— PROBLEM DETAILS —
Examine the material below. Gather every line in which the string "scene" appears.

───

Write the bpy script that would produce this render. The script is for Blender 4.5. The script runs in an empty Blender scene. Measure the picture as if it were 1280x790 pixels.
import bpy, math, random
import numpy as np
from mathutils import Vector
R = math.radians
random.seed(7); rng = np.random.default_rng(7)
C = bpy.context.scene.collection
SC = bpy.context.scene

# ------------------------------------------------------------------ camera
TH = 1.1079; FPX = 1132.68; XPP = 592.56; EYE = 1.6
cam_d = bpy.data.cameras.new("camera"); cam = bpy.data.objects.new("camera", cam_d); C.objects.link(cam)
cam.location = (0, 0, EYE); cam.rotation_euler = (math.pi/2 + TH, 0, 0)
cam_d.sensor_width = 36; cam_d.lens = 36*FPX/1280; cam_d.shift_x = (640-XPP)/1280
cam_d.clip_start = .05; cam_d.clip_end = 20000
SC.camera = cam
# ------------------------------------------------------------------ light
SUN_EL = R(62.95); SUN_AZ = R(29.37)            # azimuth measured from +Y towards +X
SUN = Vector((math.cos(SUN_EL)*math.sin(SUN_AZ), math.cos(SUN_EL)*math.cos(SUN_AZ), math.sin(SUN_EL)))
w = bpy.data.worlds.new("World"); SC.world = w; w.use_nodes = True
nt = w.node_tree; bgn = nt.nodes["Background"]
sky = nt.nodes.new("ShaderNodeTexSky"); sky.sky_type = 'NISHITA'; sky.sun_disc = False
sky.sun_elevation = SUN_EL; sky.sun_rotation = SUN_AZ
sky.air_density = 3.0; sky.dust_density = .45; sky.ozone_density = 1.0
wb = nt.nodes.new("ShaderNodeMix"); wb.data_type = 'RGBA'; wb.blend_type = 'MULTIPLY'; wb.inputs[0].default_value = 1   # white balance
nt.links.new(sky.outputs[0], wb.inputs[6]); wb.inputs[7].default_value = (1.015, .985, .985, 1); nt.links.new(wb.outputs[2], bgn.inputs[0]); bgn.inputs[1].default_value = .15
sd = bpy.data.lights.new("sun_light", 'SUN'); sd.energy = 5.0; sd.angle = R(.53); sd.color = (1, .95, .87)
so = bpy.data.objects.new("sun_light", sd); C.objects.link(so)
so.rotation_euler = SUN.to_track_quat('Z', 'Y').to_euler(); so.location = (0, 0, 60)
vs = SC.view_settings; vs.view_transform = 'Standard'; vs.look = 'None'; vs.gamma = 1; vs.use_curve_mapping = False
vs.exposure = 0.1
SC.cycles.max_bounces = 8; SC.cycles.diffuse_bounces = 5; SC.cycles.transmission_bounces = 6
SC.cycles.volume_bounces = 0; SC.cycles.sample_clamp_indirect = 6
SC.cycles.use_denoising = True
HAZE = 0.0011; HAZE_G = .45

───

— EXPECTED ANSWER —
Write the bpy script that would produce this render. The script is for Blender 4.5. The script runs in an empty Blender scene. Measure the picture as if it were 1280x790 pixels.
C = bpy.context.scene.collection
SC = bpy.context.scene